A key problem in the study of environmental issues is the ‘problem of the commons’. This is a bit of a misnomer. What the ‘problem of the commons’ actually refers to is the assumption that  ‘owned in common’ actually means ‘owned by none’.  When no one owns a resource, it is easy to show how this can lead to over-exploitation, and there are many examples: no one owns the atmosphere and we overuse its function as a waste bin for carbon.  There are many situations in which ‘owned in common’ actually means ‘owned in common’ and those who have an ownership stake can collectively work out ways to avoid overexploitation.  The literature on this is huge, but that is another story.  Here I want to focus on an interesting paradox: the market, the antithesis of the ‘commons’, actually is a commons!

Economists Thomas Carroll, David Ciscil, and Roger Chisholm investigated a form of this paradox in an interesting paper in 1979.  They put it this way: private property, a precondition, for market function requires the ability to exclude while a requirement of efficient markets is the lack of exclusion.   So societies that enshrine private property must at once protect and prevent the ability to exclude. Is there really a paradox here?

This depends on what the ‘resource’ is. It is certainly a paradox in values: for markets to function, we must accept the idea that individuals have property rights (=right to exclude) to the assets they use to create value, but they do not have the right to protect that value they create from others who wish to create similar value streams. That is, agents (firms) must be able to protect their assets from external costs (someone using your car without negotiating with you) but they can’t protect against other external costs (someone opening a restaurant next to yours and taking some of your customers without negotiating with you).

One way to resolve the apparent paradox is to be clear about what the ‘resources’ are and how different rights are assigned to them. For example,  on the one hand, open access of harvesters to a shared natural resource (fish) is viewed as a problem – a failure of incomplete property rights. On the other hand, open access of firms (harvesters) to markets (customers) is an essential feature of competitive markets. So why is it bad that harvesters of fish have open access and good that harvesters of customers have, at least in principle,  open access?  If we think in terms of infrastructure systems and compare these two cases the issue becomes more clear: the open access resource is a finite population albeit of different forms.  One is a population of biomass, the other a population of ‘attention’.  In both cases, there is a sort of race to the bottom. Fishers employ their private means of production (boats, nets) to capture fish before others do to valorize these means of production. Firms employ their private means of production to capture the attention of customers before others do to valorize theirs.  A key difference is that consumers can negotiate with firms about how much they are willing to be ‘captured’, through the price mechanism in markets.  Fish cannot negotiate. This is an argument for why it may be acceptable for markets (but only ‘perfect’ markets) to be open access and fisheries not. 

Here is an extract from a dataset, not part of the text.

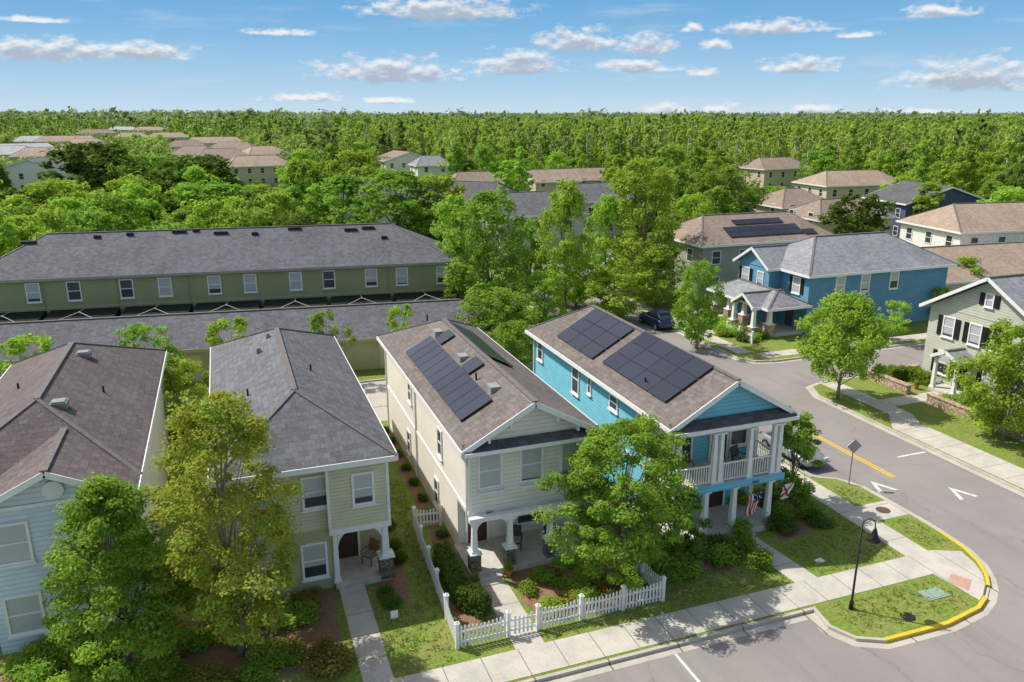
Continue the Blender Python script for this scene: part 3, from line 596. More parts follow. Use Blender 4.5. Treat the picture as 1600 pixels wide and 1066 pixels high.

This brings us to the final point: markets can be seen as ‘commons’ in the sense that they create a ‘race to the bottom’ which is the essential feature of all commons problems. What distinguishes them from the classical definition is the extent to which parties involved can bargain.  If consumers can’t bargain about prices, we have a monopoly problem.  States must (and do) intervene to prevent this from happening (with quite limited success – but that is another story).   However, the race to the bottom for firms to capture attention through low prices involves a race to the bottom on factors of production, e.g. labor.  Like all markets, the labor market must be open access.  Unless labor can collectively bargain about it’s price, markets will. Whoever is willing to work the hardest and endure the lowest standard of living wins the competition.  But is that a world we want to live in?  A true social dilemma.